- **Given data**
= = = = = = =
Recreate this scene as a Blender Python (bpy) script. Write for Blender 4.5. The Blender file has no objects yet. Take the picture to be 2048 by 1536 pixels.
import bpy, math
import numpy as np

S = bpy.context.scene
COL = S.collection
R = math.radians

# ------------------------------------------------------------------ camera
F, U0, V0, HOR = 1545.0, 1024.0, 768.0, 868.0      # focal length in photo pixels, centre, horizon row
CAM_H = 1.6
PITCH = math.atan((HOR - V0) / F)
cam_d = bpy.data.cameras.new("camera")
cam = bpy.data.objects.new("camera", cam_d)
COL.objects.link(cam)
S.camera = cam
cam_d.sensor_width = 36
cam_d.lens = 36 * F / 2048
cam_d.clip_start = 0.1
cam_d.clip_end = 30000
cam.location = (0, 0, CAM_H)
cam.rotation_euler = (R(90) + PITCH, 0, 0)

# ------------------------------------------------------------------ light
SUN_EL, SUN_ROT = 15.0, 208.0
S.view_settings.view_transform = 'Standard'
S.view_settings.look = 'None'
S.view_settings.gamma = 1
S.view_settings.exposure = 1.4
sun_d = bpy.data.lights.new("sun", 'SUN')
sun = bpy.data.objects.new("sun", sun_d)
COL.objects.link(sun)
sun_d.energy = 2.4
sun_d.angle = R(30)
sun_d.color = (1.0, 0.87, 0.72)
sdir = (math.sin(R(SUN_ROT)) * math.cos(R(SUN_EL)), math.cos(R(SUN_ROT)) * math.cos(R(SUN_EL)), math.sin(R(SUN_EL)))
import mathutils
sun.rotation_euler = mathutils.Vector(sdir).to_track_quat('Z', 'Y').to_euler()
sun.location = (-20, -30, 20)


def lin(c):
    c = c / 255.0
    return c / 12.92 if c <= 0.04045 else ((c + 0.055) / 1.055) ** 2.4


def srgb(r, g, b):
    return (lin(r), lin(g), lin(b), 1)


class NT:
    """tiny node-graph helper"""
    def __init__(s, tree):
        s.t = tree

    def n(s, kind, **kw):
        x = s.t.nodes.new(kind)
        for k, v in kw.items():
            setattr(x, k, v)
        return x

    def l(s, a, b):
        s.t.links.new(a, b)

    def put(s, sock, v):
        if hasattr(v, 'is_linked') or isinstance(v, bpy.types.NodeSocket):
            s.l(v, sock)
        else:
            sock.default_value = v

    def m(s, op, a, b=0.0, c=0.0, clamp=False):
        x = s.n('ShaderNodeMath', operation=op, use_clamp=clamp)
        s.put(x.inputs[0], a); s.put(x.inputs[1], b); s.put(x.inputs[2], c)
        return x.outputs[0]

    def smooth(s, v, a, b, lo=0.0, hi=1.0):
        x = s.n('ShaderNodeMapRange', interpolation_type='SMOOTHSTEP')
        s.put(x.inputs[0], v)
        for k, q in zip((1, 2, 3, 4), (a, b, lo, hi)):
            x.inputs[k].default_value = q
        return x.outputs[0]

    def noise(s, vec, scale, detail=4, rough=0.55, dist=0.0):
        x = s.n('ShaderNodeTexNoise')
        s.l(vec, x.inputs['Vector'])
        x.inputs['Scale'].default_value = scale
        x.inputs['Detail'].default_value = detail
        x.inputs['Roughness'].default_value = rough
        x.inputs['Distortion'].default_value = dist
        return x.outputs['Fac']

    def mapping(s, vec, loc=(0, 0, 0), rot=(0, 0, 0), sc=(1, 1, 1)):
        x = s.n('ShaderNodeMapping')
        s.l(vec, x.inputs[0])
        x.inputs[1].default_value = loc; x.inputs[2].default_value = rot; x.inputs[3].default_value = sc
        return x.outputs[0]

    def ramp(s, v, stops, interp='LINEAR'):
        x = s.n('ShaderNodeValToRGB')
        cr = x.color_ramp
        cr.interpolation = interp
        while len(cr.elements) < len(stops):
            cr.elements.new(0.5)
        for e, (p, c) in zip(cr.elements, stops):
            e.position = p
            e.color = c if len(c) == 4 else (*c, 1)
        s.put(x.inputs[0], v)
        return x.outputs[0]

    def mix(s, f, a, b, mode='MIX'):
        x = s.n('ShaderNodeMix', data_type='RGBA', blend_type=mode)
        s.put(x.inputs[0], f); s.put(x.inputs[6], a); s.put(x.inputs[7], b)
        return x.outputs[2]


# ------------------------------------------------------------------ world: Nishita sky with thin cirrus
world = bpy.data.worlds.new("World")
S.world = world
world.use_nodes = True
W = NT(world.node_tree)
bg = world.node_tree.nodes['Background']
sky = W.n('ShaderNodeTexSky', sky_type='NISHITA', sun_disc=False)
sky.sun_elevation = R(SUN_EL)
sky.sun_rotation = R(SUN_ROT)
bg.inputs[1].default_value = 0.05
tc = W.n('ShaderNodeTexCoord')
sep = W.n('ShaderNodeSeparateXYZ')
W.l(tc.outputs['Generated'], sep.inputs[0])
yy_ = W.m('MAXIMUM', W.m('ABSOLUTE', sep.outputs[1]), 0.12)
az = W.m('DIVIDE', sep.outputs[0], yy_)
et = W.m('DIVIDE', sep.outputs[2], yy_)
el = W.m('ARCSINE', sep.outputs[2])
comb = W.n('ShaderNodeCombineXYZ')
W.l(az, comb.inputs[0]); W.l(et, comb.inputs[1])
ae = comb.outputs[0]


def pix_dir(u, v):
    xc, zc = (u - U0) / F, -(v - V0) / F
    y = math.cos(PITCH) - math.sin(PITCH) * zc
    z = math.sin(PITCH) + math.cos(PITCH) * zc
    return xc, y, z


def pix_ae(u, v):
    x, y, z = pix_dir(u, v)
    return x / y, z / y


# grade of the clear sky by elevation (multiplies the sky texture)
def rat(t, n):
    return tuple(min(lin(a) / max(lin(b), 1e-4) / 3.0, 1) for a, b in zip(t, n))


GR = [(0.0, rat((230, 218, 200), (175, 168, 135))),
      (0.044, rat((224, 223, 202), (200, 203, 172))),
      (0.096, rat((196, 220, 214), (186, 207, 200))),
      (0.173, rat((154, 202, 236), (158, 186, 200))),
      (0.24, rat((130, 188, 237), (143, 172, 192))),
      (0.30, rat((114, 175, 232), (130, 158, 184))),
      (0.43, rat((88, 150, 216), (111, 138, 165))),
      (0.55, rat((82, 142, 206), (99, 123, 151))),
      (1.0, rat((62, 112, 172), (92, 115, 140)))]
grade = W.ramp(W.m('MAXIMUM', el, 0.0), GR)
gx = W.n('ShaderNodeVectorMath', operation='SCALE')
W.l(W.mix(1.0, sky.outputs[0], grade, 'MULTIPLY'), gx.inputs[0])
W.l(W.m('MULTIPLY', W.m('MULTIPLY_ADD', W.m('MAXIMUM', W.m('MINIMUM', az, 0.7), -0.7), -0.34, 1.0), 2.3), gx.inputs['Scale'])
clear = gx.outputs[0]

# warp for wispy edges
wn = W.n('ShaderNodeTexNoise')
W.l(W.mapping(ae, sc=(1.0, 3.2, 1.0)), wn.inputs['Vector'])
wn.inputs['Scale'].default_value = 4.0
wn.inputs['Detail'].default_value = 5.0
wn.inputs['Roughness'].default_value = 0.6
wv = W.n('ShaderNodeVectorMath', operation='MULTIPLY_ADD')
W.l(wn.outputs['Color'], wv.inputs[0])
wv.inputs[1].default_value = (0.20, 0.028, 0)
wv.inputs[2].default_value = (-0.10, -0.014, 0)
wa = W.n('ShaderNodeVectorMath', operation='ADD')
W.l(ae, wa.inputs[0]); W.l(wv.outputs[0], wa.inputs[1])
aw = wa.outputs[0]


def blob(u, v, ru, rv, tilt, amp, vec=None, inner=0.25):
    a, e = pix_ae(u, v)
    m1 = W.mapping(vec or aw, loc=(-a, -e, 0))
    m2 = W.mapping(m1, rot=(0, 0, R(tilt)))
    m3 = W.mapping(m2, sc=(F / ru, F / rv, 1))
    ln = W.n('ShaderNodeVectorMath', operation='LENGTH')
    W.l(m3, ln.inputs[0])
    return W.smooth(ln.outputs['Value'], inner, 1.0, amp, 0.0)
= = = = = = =
In this exercise, copy only the lines from the opening line of the material through the line where "cam.rotation_euler = (R(90) + PITCH, 0, 0)" appears.

Recreate this scene as a Blender Python (bpy) script. Write for Blender 4.5. The Blender file has no objects yet. Take the picture to be 2048 by 1536 pixels.
import bpy, math
import numpy as np

S = bpy.context.scene
COL = S.collection
R = math.radians

# ------------------------------------------------------------------ camera
F, U0, V0, HOR = 1545.0, 1024.0, 768.0, 868.0      # focal length in photo pixels, centre, horizon row
CAM_H = 1.6
PITCH = math.atan((HOR - V0) / F)
cam_d = bpy.data.cameras.new("camera")
cam = bpy.data.objects.new("camera", cam_d)
COL.objects.link(cam)
S.camera = cam
cam_d.sensor_width = 36
cam_d.lens = 36 * F / 2048
cam_d.clip_start = 0.1
cam_d.clip_end = 30000
cam.location = (0, 0, CAM_H)
cam.rotation_euler = (R(90) + PITCH, 0, 0)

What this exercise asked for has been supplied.